Livni praises Arab League’s land swap endorsement

There’s still a long way to go before peace can be achieved, but ‘good news is welcome,’ says minister in charge of negotiations

Stuart Winer is a breaking news editor at The Times of Israel.

Minister of Justice and Hatnua party leader Tzipi Livni, April 29, 2013 (photo credit: Yonatan Sindel/Flash90)
Minister of Justice and Hatnua party leader Tzipi Livni, April 29, 2013 (photo credit: Yonatan Sindel/Flash90)

Justice Minister Tzipi Livni (Hatnua), Israel’s chief negotiator with the Palestinians, welcomed on Tuesday the Arab League’s announcement that it would integrate the idea of a “minor” land swaps into the Arab Peace Initiative.

Livni said it was important that Arab leaders recognized that there would be a need to adjust the pre-1967 lines in a final agreement.

“Even during a period of ups and downs in the Arab world, they must achieve normalization with Israel when we achieve peace with the Palestinians,” she said. “It’s true that there is still a long way to go, and we can’t accept all the clauses [in the Arab initiative] as holy writ, but sometimes you need to look up over the difficulties and just say good news is welcome.”

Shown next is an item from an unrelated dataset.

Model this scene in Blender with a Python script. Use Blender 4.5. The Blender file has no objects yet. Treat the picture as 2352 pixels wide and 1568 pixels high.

Speaking on behalf of an Arab League delegation to Washington, Qatari Prime Minister Sheik Hamad Bin Jassem Al Thani on Monday called for an agreement between Israel and a future Palestine based on the Jewish state’s border before the 1967 Six Day War. But, unlike in previous such proposals, he cited the possibility of “comparable,” mutually agreed and “minor” land swaps between the Israelis and the Palestinians.

Al Thani spoke after his delegation met across the street from the White House with Vice President Joe Biden and Secretary of State John Kerry, who has been pushing Arab leaders to embrace a modified version of their decade-old initiative as part of a new US-led effort to corral Israel and the Palestinians back into direct peace talks.

President Shimon Peres, who is in Italy, also welcomed the amended Arab League proposal.

“It is good that they have come back to a peace initiative at this time,” Peres reportedly told Pope Francis I during a meeting at the Vatican. “It is very important that they have reiterated their support for the two-state solution. The prime minister has said that he wants negotiations. The sooner we can do that, the better.”

“It seems that despite everything that is going on in the Arab world, the Arab League’s peace initiative is alive, kicking, and relevant,” MK Merav Michaeli from the opposition Labor Party said. “Once again we, Israel, have an opportunity for a general peace with the Arab world.”

Michaeli added that the government should “stop messing around with the damaging nonsense of a public referendum and pick up the gauntlet.”

The cabinet has been mulling the idea of a national referendum on any peace deal with the Palestinians. Livni has criticized the idea, saying a referendum would forestall Knesset and cabinet decisions, and Yisrael Beytenu leader Avigdor Liberman has also come out against the idea.

The proposal is being championed by Prime Minister Benjamin Netanyahu and Economics Minister Naftali Bennett. They would require the support of Finance Minister Yair Lapid and other Yesh Atid ministers in order to push it to a Knesset vote, in light of the opposition expressed by the Hatnua and Yisrael Beytenu factions.